You see, in postgrad you are left very much to your own devices. You are given a tonne of readings, and the most instruction you can hope to extract from the professors is “read this”. The theory is that the students will collaborate with one another, share their diverse experiences, and contribute to robust conversations. Too bad most of them are straight out of undergrad, inexperienced, and don’t have a collaborative bone in their body.

So if you actually want to learn something rather than skate through each subject, it’s up to you to do your prescribed readings, seek more from blogs and journals to enhance your understanding, reach out to your network to ask questions and gather feedback, and generally drive your own education.

The successful postgraduate student is highly motivated, autodidactic, connected, and participatory. I suggest the successful mooc participant shares these same qualities.

So what I’m really trying to say is: I’ve been there, done that. If you trust me, you may find the following tips useful as you embark on your own mooc voyage…

Tiny ship of order in a vast sea of chaos

  1. Before doing anything, ask yourself three fundamental questions.

    Firstly: “Why a mooc?” It may very well be the right mode of study for you, but of course there are many others to consider. Compare the advantages and disadvantages of this mode in light of your personal circumstances.

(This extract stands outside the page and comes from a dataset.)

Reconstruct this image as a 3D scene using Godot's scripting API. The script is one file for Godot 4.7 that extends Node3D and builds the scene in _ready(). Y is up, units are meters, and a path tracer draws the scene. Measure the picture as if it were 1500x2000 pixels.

    Secondly: “Why this mooc?” There are plenty of them around, pitched at different levels and targeting different audiences. Analyse the pre-information of your chosen mooc to ensure it will give you what you need.

    Thirdly: “What do I want to get out of it?” Be very clear in your own mind about the WIIFM, then doggedly pursue that during the mooc.

    Having said that, remain open to new ideas that foster other lines of inquiry. Your goals may change. That’s fine; it’s called learning.

  2. Follow the sequence of the curriculum as arranged by the mooc coordinators. It may be tempting to jump ahead or even lag behind, but it’s wiser to pace yourself week by week.
     
  3. Read the mooc’s instructions! I’ve added the exclamation point in case you think words on screen are merely decorative. Sometimes they’re informative, so take notice.
     
  4. Prioritise the core videos and readings. At the very least, all these should be watched and read. The other stuff is a bonus if you get around to it.
     
  5. Participate actively in the discussion forum. This is your opportunity to share your understanding of the key concepts with your peers and receive valuable feedback from them.

    Don’t just talk at your peers, but rather engage with them. Reply to their posts, build upon their ideas and suggest alternative thoughts. Challenge them (politely) to clarify their position if they appear to be waffling.

  6. Blog. More specifically, use your blog to articulate your learnings from the mooc. Focus on the practical applications that you have drawn from the academic concepts.

    I found it helpful to use the discussion forum to post preliminary drafts of my ideas, refine them, then blog them.

  7. Concentrate your discussion activity on only one or two threads each week. You’ll go mad trying to keep up with all of them, so narrow your field of vision to what really matters to you.

    At the end of the week, abandon those threads. Again, this is about pacing yourself. While the conversation may be rich and rewarding, you can’t afford to go down any rabbit warrens.

    If you’re super keen, you can always continue the conversation with your new-found friends after the mooc has ended.

  8. Pick a social media platform to support your progress. I made the mistake of bouncing between Twitter, Google+ and Facebook in case I missed out on anything, but all that did was waste my time. Next time I’ll pick my favourite platform and stick with it.
     
  9. Do something daily. Whether it’s watching a video, reading an article, discussing an idea, writing a blog, liking something on Facebook, or mulling over a thought in your mind, it’s important to keep the momentum going.
     
  10. Think of moocing as informal learning. If you remember your WIIFM, it will ease the pressure that you put on yourself. You don’t have to finish the course. In fact, you don’t have to do anything. Assume control of your own actions, and become the master of your destiny.

In other words, be the tiny ship of order in the vast sea of chaos.